Nur eine kleinere (nicht gleich automatisch bessere) Menge phantastischer Welten schaffen es deshalb überzeugend, über den Kulissenbau hinauszugehen und zu zeigen, was vorstellbar ist, wenn man mit den grundlegensten Seins-Gegebenheiten *herumpfuscht*.
Als Beispiel für so einen Text der das wagt, kann ich auf das lesenswerte Buch »Und immer wieder die Zeit - Einstein's Dreams« von Alan Lightman hinweisen. Meiner Meinung waschechte SF, wenn Albert Einstein als junger Patentamtangestellter 1905 bei seiner faden Arbeit von 30 möglichen Welten träumt, in denen die Zeit sich sehr anders als in unserer Welt verhält. (Oder wie Morpheus es umschreiben würde, konnte Einstein eben die Regeln und Gesetzte der Matrix in seiner Phantasie ganz gut ausschalten, umgehen und verbiegen).
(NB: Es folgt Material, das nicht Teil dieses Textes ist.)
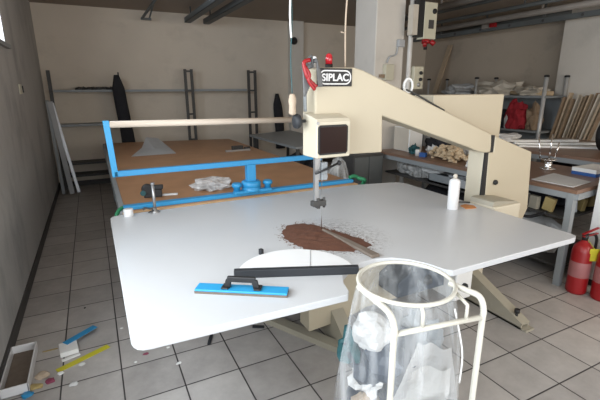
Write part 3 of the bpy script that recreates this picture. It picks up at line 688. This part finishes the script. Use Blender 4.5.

Das alles denkt sich bei mir halt so, weil ich moralische Kategorien der Kunst- oder Unterhaltungsprodukt-Betrachtung für überholt halte. Ich gehe lieber von ästhetischen und interpretations-ökonomischen Gesichtspunkten an solche Sachen rann. Das allein steigert den Wert von Phantastik ungemein.

Grüße
Alex / molosovsky

P.S.: Ach ja Henrik: ich teile Deine Meinung, daß man nicht nur sklavisch auf NEUE IDEEN Wert legen sollte. Gutes Variieren, Permuiteren, Kombinieren, Auswählen des Bildrahmens usw können sehr unterhaltsame und erhellende Geschichten hervorbringen, und sich dabei nur aus »dem Fundus bedienen«, ohne ein neues Requisit oder Kostüm zu kreieren.